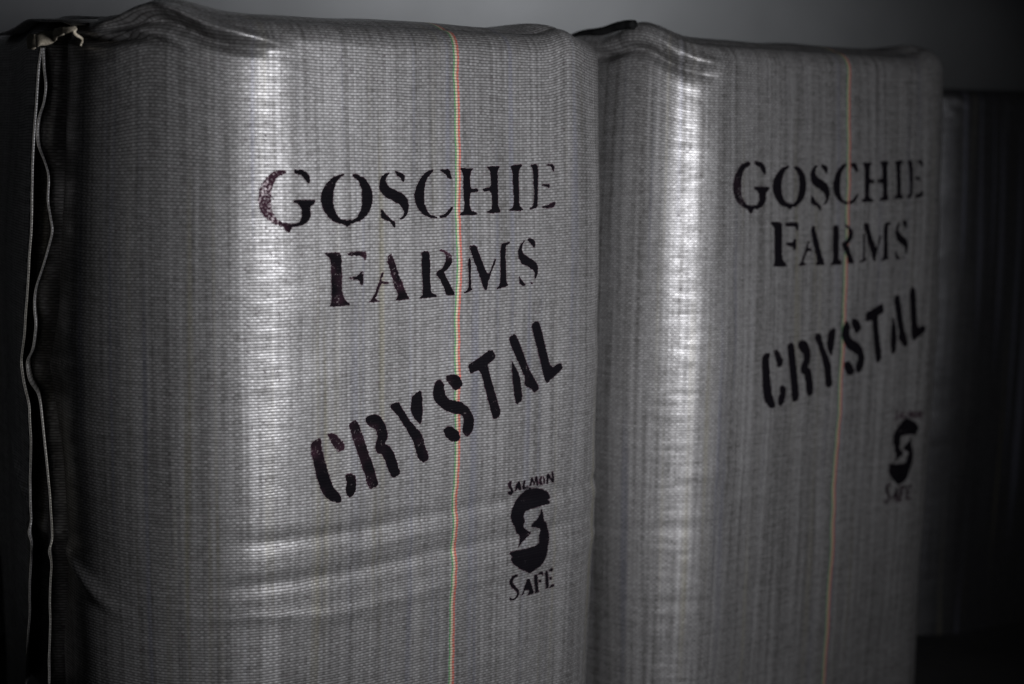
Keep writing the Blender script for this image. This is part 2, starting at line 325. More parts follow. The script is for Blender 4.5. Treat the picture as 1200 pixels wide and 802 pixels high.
        [(0.6114, 0.5719), (0.6194, 0.5720), (0.6164, 0.5664), (0.6208, 0.5575), (0.6242, 0.5513), (0.6188, 0.5450), (0.6110, 0.5488), (0.6112, 0.5536), (0.6171, 0.5508), (0.6153, 0.5565), (0.6097, 0.5655)],
        [(0.6245, 0.5519), (0.6311, 0.5695), (0.6359, 0.5699), (0.6412, 0.5532), (0.6353, 0.5522), (0.6323, 0.5584), (0.6291, 0.5530)],
        [(0.6416, 0.5531), (0.6448, 0.5702), (0.6493, 0.5706), (0.6474, 0.5565), (0.6562, 0.5581), (0.6551, 0.5528)],
        [(0.6575, 0.5579), (0.6616, 0.5725), (0.6657, 0.5730), (0.6689, 0.5615), (0.6711, 0.5736), (0.6757, 0.5741), (0.6793, 0.5558), (0.6747, 0.5557), (0.6729, 0.5660), (0.6692, 0.5564), (0.6646, 0.5671), (0.6617, 0.5567)],
        [(0.6829, 0.5721), (0.6879, 0.5728), (0.6855, 0.5678), (0.6861, 0.5603), (0.6894, 0.5558), (0.6843, 0.5558), (0.6802, 0.5617), (0.6800, 0.5685)],
        [(0.6888, 0.5727), (0.6931, 0.5682), (0.6943, 0.5592), (0.6912, 0.5555), (0.6899, 0.5612), (0.6897, 0.5672)],
        [(0.6975, 0.5561), (0.6969, 0.5744), (0.7024, 0.5757), (0.7109, 0.5628), (0.7092, 0.5782), (0.7136, 0.5783), (0.7162, 0.5553), (0.7112, 0.5570), (0.7017, 0.5684), (0.7019, 0.5555)],
    ],
    'tag_below': [
        [(0.6363, 0.3964), (0.6260, 0.3957), (0.6186, 0.3883), (0.6200, 0.3778), (0.6297, 0.3693), (0.6369, 0.3613), (0.6353, 0.3548), (0.6280, 0.3510), (0.6197, 0.3558), (0.6189, 0.3502), (0.6321, 0.3479), (0.6411, 0.3555), (0.6410, 0.3657), (0.6325, 0.3740), (0.6260, 0.3819), (0.6276, 0.3895), (0.6377, 0.3919)],
        [(0.6585, 0.3832), (0.6648, 0.3838), (0.6716, 0.3656), (0.6770, 0.3527), (0.6613, 0.3520), (0.6642, 0.3583), (0.6624, 0.3631), (0.6540, 0.3625), (0.6507, 0.3555), (0.6445, 0.3539), (0.6486, 0.3586), (0.6574, 0.3782)],
        [(0.6742, 0.3885), (0.6831, 0.3891), (0.6863, 0.3569), (0.6885, 0.3537), (0.6774, 0.3526), (0.6790, 0.3581)],
        [(0.6838, 0.3903), (0.6956, 0.3922), (0.6971, 0.3818), (0.6930, 0.3867), (0.6845, 0.3860)],
        [(0.6862, 0.3761), (0.6930, 0.3770), (0.6933, 0.3701), (0.6864, 0.3726)],
        [(0.7008, 0.3909), (0.7076, 0.3923), (0.7113, 0.3580), (0.7022, 0.3565), (0.7043, 0.3617)],
        [(0.7093, 0.3927), (0.7184, 0.3957), (0.7209, 0.3876), (0.7104, 0.3893)],
        [(0.7115, 0.3766), (0.7175, 0.3784), (0.7178, 0.3707), (0.7116, 0.3739)],
        [(0.7125, 0.3595), (0.7228, 0.3643), (0.7248, 0.3591), (0.7135, 0.3562)],
    ],
}
SEAM_STRAIGHT = [(-0.2871, 1.3184), (-0.2979, 1.2919), (-0.3014, 1.2405), (-0.3037, 1.1878), (-0.3041, 1.1530), (-0.3045, 1.1180), (-0.2979, 1.0120), (-0.3083, 0.9253), (-0.3264, 0.8365), (-0.3465, 0.7899), (-0.3322, 0.7594), (-0.3091, 0.7184), (-0.3082, 0.6624), (-0.3222, 0.5928), (-0.3203, 0.5035), (-0.3460, 0.4053), (-0.3514, 0.3346), (-0.3791, 0.2561), (-0.4038, 0.1974)]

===

◆ TO BE DONE: Copy the listing exactly. Any image in it stays out of the copy.

◆ THE RESPONSE:
Keep writing the Blender script for this image. This is part 2, starting at line 325. More parts follow. The script is for Blender 4.5. Treat the picture as 1200 pixels wide and 802 pixels high.
        [(0.6114, 0.5719), (0.6194, 0.5720), (0.6164, 0.5664), (0.6208, 0.5575), (0.6242, 0.5513), (0.6188, 0.5450), (0.6110, 0.5488), (0.6112, 0.5536), (0.6171, 0.5508), (0.6153, 0.5565), (0.6097, 0.5655)],
        [(0.6245, 0.5519), (0.6311, 0.5695), (0.6359, 0.5699), (0.6412, 0.5532), (0.6353, 0.5522), (0.6323, 0.5584), (0.6291, 0.5530)],
        [(0.6416, 0.5531), (0.6448, 0.5702), (0.6493, 0.5706), (0.6474, 0.5565), (0.6562, 0.5581), (0.6551, 0.5528)],
        [(0.6575, 0.5579), (0.6616, 0.5725), (0.6657, 0.5730), (0.6689, 0.5615), (0.6711, 0.5736), (0.6757, 0.5741), (0.6793, 0.5558), (0.6747, 0.5557), (0.6729, 0.5660), (0.6692, 0.5564), (0.6646, 0.5671), (0.6617, 0.5567)],
        [(0.6829, 0.5721), (0.6879, 0.5728), (0.6855, 0.5678), (0.6861, 0.5603), (0.6894, 0.5558), (0.6843, 0.5558), (0.6802, 0.5617), (0.6800, 0.5685)],
        [(0.6888, 0.5727), (0.6931, 0.5682), (0.6943, 0.5592), (0.6912, 0.5555), (0.6899, 0.5612), (0.6897, 0.5672)],
        [(0.6975, 0.5561), (0.6969, 0.5744), (0.7024, 0.5757), (0.7109, 0.5628), (0.7092, 0.5782), (0.7136, 0.5783), (0.7162, 0.5553), (0.7112, 0.5570), (0.7017, 0.5684), (0.7019, 0.5555)],
    ],
    'tag_below': [
        [(0.6363, 0.3964), (0.6260, 0.3957), (0.6186, 0.3883), (0.6200, 0.3778), (0.6297, 0.3693), (0.6369, 0.3613), (0.6353, 0.3548), (0.6280, 0.3510), (0.6197, 0.3558), (0.6189, 0.3502), (0.6321, 0.3479), (0.6411, 0.3555), (0.6410, 0.3657), (0.6325, 0.3740), (0.6260, 0.3819), (0.6276, 0.3895), (0.6377, 0.3919)],
        [(0.6585, 0.3832), (0.6648, 0.3838), (0.6716, 0.3656), (0.6770, 0.3527), (0.6613, 0.3520), (0.6642, 0.3583), (0.6624, 0.3631), (0.6540, 0.3625), (0.6507, 0.3555), (0.6445, 0.3539), (0.6486, 0.3586), (0.6574, 0.3782)],
        [(0.6742, 0.3885), (0.6831, 0.3891), (0.6863, 0.3569), (0.6885, 0.3537), (0.6774, 0.3526), (0.6790, 0.3581)],
        [(0.6838, 0.3903), (0.6956, 0.3922), (0.6971, 0.3818), (0.6930, 0.3867), (0.6845, 0.3860)],
        [(0.6862, 0.3761), (0.6930, 0.3770), (0.6933, 0.3701), (0.6864, 0.3726)],
        [(0.7008, 0.3909), (0.7076, 0.3923), (0.7113, 0.3580), (0.7022, 0.3565), (0.7043, 0.3617)],
        [(0.7093, 0.3927), (0.7184, 0.3957), (0.7209, 0.3876), (0.7104, 0.3893)],
        [(0.7115, 0.3766), (0.7175, 0.3784), (0.7178, 0.3707), (0.7116, 0.3739)],
        [(0.7125, 0.3595), (0.7228, 0.3643), (0.7248, 0.3591), (0.7135, 0.3562)],
    ],
}
SEAM_STRAIGHT = [(-0.2871, 1.3184), (-0.2979, 1.2919), (-0.3014, 1.2405), (-0.3037, 1.1878), (-0.3041, 1.1530), (-0.3045, 1.1180), (-0.2979, 1.0120), (-0.3083, 0.9253), (-0.3264, 0.8365), (-0.3465, 0.7899), (-0.3322, 0.7594), (-0.3091, 0.7184), (-0.3082, 0.6624), (-0.3222, 0.5928), (-0.3203, 0.5035), (-0.3460, 0.4053), (-0.3514, 0.3346), (-0.3791, 0.2561), (-0.4038, 0.1974)]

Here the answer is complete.